Recuerdo que hace unos años atrás, en el día de la Ascensión del Señor, nuestro párroco predicaba sobre el abrazo profundo que Jesús quiere darnos a cada uno de nosotros… y nos contaba esta pequeña historia para ilustrarlo…
Había una vez un niñito que al ver llegar a su papá, salió corriendo a recibirle… al llegar donde él, dio un salto con sus bracitos abiertos para colgársele del cuello… pero en medio de la alegría y la emoción de ese momento, el niñito, aunque quedó en los brazos de su padre, quedó mal acomodado y su padre no podía agarrarlo cómodamente… entonces, el padre se separó por un instante, para volver a abrazar a su hijito nuevamente… pero esta vez en un abrazo total, completo, perfecto…
La Ascensión de Jesús al cielo es ese instante en que, como el padre de la historia, Jesús se separa momentáneamente de sus discípulos para subir a sentarse a la derecha del Padre… y desde allí… revestido de gloria y majestad… darnos el más completo y profundo de todos los abrazos… un abrazo que lo abarca todo… que lo contiene todo… que lo envuelve todo… que lo puede todo… el abrazo del Espíritu Santo, que nos hace uno con Dios…
Durante estos años he seguido reflexionando sobre esta analogía, tratando de ubicarla en el contexto del próximo domingo, día de Pentecostés… y pienso que después de ese abrazo perfecto de Dios, solamente nos queda esperar un beso tierno que inunde nuestro corazón de un amor tan puro y grande como Dios mismo…
Nos dice San Lucas, en el libro de los Hechos de los Apóstoles, que después de la Ascensión «todos ellos perseveraban en la oración, con un mismo espíritu en compañía de algunas mujeres, de María, la madre de Jesús, y de sus hermanos»… hoy celebramos el día de la Ascensión… y mañana comienza la semana del cenáculo… y como los discípulos, nos toca a nosotros «perseverar en oración» junto a María, en preparación para recibir el abrazo perfecto y el beso tierno del Espíritu Santo…
ORACIÓN
Espíritu del Padre y del Hijo, no conozco tu rostro, pero sé que eres Amor, Comunión, Éxtasis. Arco iris infinito, unes indisolublemente el cielo y la tierra, la eternidad y el tiempo, la Trinidad y la historia. Eres aliento de vida y paloma de la paz, fuego abrasador y agua purificadora, brisa ligera y viento impetuoso.

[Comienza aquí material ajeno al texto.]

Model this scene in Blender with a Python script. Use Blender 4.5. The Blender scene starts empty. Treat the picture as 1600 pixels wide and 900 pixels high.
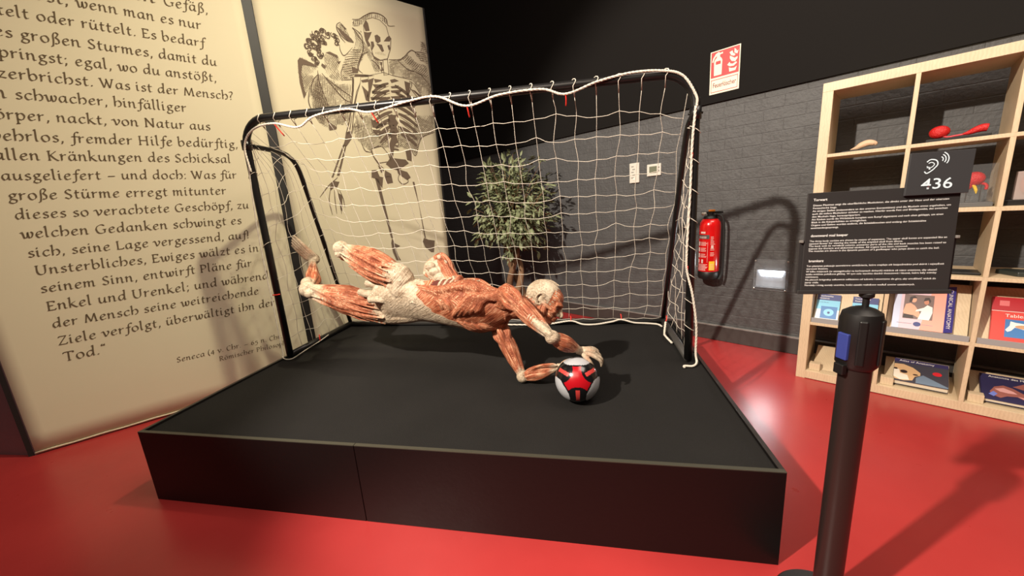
import bpy, bmesh, math, random
import numpy as np
from mathutils import Vector, Matrix, noise
from mathutils.kdtree import KDTree
random.seed(7); np.random.seed(7)
SC = bpy.context.scene
COL = SC.collection
V = Vector
# ---------------------------------------------------------------- camera
F_PX, PITCH, ROLL, YAW, CAM_H = 583.7564, .2115, -.0720, -.2050, 1.35
cp, sp = math.cos(PITCH), math.sin(PITCH)
fw = V((math.sin(YAW)*cp, math.cos(YAW)*cp, -sp))
r0 = V((math.cos(YAW), -math.sin(YAW), 0)); u0 = r0.cross(fw)
cr = r0*math.cos(ROLL)+u0*math.sin(ROLL); cu = -r0*math.sin(ROLL)+u0*math.cos(ROLL)
cam = bpy.data.cameras.new('camera'); cam.sensor_width = 36; cam.lens = F_PX*36/1600; cam.clip_start = .02
co = bpy.data.objects.new('camera', cam); COL.objects.link(co)
M = Matrix((cr, cu, -fw)).transposed().to_4x4(); M.translation = (0, 0, CAM_H); co.matrix_world = M
SC.camera = co
# ---------------------------------------------------------------- light
SC.view_settings.view_transform = 'Standard'; SC.view_settings.look = 'None'
SC.view_settings.exposure = 0.0; SC.view_settings.gamma = 1.0; SC.view_settings.use_curve_mapping = False
wd = bpy.data.worlds.new('world'); SC.world = wd; wd.use_nodes = True
wd.node_tree.nodes['Background'].inputs[0].default_value = (1, .82, .66, 1)
wd.node_tree.nodes['Background'].inputs[1].default_value = .06

def spot(name, loc, target, power, color, angle, blend, radius):
    l = bpy.data.lights.new(name, 'SPOT'); l.energy = power; l.color = color
    l.spot_size = math.radians(angle); l.spot_blend = blend; l.shadow_soft_size = radius
    o = bpy.data.objects.new(name, l); COL.objects.link(o); o.location = loc
    o.rotation_euler = (V(target)-V(loc)).to_track_quat('-Z', 'Y').to_euler(); return o
def area(name, loc, target, power, color, sx, sy):
    l = bpy.data.lights.new(name, 'AREA'); l.energy = power; l.color = color; l.shape = 'RECTANGLE'; l.size = sx; l.size_y = sy
    o = bpy.data.objects.new(name, l); COL.objects.link(o); o.location = loc
    o.rotation_euler = (V(target)-V(loc)).to_track_quat('-Z', 'Y').to_euler(); return o
spot('ceiling_spot_banner', (.30, 1.94, 4.8), (-2.62, 2.55, 1.72), 690, (1, .90, .62), 58, 1.0, .07)
spot('ceiling_spot_hall', (-2.52, -1.07, 3.93), (.76, 2.70, .93), 2000, (1, .88, .74), 60, .4, .06)
spot('ceiling_spot_print', (-.5, 1.6, 4.8), (-2.1, 3.3, 1.4), 150, (1, .84, .76), 66, 1, .1)
area('fill_light_hall', (-.6, -1.6, 4.5), (-.4, 1.6, 0), 75, (1, .82, .66), 2.5, 2.5)  # added overhead fill for soft ambient light, no actual fixture
area('fill_light_shelves', (1.7, 1.3, 4.6), (1.7, 1.35, 0), 120, (1, .85, .72), 2.0, 2.0)  # added fill above the bookcase side, brightens the red floor there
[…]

Tú solo, Fuerza de Dios y Poder del Altísimo, haces posibles las cosas imposibles. Aleteando sobre las aguas conviertes el caos en cosmos. Cubriendo con tu sombra a María de Nazaret, la haces Theotokos, capaz de engendrar el Verbo de Dios en estirpe humana. Irrumpiendo sobre el cuerpo exánime de Jesús en el sepulcro, le infundes una vida nueva e imperecedera. Irradiando como llamas de fuego sobre los apóstoles en el Cenáculo, les das testimonio ardoroso de Cristo resucitado.
Tú solo arrancas del hombre pecador el corazón de piedra y lo mudas por un corazón de carne, más fiel a la alianza, más sensible a las miserias humanas. Tú solo transformas la sociedad, languidecida por la mediocridad, atrapada en la corrupción y en los círculos diabólicos, en Reino de Dios.
Ante ti estamos, Espíritu de Verdad y de Amor, como tierra reseca, porque tú la haces fecunda. Hombres de miras cortas a los que dilatas su horizonte hacia la vida eterna, cristianos débiles y falibles a los que guardas del mal y les das el Evangelio vivo.
Espíritu Paráclito, introdúcenos a todos en el Misterio de Dios para que podamos vivir en perenne comunión en Cristo y en el Padre. Amén.